• _Direction_
Line by line, reproduce exactly the beginning of the listing below, ending with the line that contains "SC.camera = camo" and adding nothing.

• _Provided data_
+ + + + +
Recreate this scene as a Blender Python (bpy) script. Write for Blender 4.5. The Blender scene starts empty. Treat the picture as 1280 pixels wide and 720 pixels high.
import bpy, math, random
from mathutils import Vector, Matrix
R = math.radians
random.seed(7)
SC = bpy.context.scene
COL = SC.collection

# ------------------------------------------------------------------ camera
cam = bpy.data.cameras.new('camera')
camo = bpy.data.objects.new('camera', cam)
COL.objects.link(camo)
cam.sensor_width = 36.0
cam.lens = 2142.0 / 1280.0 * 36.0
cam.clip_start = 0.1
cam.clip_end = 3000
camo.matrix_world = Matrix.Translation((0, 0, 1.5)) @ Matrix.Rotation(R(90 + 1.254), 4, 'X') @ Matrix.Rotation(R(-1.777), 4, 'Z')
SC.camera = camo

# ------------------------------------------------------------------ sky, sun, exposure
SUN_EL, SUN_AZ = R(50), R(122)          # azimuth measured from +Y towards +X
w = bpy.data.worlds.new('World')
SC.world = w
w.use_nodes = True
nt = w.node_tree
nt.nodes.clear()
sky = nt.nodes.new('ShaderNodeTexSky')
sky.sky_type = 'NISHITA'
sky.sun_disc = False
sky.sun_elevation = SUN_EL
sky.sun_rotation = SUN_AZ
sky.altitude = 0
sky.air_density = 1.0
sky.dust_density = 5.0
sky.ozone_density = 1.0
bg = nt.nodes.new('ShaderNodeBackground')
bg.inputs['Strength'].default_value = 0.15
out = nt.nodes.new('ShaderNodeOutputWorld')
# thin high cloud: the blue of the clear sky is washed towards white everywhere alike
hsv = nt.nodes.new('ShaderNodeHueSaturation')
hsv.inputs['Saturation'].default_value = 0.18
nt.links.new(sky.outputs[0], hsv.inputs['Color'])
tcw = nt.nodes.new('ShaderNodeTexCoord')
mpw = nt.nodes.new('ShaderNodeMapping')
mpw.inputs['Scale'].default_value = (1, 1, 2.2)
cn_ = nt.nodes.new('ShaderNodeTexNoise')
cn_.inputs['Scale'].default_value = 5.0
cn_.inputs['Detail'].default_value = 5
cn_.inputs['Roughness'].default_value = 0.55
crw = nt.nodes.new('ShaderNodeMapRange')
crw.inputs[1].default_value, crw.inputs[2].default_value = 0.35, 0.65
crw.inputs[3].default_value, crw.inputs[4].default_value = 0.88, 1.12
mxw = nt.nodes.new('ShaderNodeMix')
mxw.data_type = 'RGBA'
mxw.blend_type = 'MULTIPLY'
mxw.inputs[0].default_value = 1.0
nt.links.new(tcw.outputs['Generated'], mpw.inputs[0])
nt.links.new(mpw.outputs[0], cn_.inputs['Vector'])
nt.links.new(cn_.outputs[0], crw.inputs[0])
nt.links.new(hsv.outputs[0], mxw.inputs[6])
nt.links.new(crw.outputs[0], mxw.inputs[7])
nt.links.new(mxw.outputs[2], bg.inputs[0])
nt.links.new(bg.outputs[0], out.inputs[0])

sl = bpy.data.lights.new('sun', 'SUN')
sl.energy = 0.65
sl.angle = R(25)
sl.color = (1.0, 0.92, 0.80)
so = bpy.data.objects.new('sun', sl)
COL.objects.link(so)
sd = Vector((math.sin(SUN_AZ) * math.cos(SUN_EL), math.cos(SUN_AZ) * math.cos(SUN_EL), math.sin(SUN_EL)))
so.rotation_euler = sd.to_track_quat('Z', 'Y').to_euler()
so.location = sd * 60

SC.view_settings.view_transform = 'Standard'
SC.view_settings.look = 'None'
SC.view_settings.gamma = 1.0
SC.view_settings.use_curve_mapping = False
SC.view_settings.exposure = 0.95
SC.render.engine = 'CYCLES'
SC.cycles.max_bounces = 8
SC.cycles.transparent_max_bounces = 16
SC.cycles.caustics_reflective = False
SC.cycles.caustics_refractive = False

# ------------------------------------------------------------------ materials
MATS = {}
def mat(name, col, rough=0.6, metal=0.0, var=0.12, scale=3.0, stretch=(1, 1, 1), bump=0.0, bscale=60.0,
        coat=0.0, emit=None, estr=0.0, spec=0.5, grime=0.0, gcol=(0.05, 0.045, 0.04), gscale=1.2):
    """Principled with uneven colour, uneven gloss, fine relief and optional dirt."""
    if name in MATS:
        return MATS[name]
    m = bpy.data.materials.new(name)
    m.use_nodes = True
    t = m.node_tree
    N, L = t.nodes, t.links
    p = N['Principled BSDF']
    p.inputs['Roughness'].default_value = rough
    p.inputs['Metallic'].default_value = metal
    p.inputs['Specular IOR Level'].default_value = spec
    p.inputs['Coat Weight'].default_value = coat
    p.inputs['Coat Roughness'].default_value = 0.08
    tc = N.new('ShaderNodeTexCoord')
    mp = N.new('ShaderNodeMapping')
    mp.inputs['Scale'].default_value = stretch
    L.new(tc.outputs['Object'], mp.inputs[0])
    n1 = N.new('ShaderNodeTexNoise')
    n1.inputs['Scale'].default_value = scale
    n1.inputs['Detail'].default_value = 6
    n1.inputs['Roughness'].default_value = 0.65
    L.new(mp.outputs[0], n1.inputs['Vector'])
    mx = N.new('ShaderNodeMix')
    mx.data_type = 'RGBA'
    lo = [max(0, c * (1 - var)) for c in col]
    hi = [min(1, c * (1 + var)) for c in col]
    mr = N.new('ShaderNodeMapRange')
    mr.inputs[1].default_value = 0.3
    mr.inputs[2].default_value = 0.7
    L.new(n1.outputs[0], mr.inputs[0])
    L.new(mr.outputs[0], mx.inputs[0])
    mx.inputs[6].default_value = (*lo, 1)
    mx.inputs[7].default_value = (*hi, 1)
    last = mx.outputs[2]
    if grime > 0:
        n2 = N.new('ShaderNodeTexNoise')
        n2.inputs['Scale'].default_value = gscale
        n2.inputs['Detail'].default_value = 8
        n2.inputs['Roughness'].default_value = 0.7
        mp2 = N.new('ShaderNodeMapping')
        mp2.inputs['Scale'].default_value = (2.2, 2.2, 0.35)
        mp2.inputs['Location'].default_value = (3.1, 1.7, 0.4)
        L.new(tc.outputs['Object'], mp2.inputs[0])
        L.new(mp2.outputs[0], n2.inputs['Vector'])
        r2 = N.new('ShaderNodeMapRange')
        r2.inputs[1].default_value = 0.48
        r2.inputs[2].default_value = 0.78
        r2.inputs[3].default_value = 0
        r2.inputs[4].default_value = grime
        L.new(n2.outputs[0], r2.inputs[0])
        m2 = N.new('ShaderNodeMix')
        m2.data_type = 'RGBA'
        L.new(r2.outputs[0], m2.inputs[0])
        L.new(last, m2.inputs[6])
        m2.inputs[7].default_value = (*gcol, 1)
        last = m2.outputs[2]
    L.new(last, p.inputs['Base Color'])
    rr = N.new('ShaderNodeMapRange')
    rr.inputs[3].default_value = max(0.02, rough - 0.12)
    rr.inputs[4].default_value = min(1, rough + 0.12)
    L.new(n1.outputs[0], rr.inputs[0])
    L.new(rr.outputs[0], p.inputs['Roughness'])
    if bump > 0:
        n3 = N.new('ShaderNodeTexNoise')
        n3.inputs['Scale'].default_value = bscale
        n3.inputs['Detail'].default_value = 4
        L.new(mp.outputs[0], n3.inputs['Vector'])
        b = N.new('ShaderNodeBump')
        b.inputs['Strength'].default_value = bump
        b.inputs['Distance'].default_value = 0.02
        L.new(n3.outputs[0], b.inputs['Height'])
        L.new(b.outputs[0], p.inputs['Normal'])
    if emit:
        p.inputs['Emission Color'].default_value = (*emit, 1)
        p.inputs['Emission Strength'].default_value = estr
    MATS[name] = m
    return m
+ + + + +
• _Correct answer_
Recreate this scene as a Blender Python (bpy) script. Write for Blender 4.5. The Blender scene starts empty. Treat the picture as 1280 pixels wide and 720 pixels high.
import bpy, math, random
from mathutils import Vector, Matrix
R = math.radians
random.seed(7)
SC = bpy.context.scene
COL = SC.collection

# ------------------------------------------------------------------ camera
cam = bpy.data.cameras.new('camera')
camo = bpy.data.objects.new('camera', cam)
COL.objects.link(camo)
cam.sensor_width = 36.0
cam.lens = 2142.0 / 1280.0 * 36.0
cam.clip_start = 0.1
cam.clip_end = 3000
camo.matrix_world = Matrix.Translation((0, 0, 1.5)) @ Matrix.Rotation(R(90 + 1.254), 4, 'X') @ Matrix.Rotation(R(-1.777), 4, 'Z')
SC.camera = camo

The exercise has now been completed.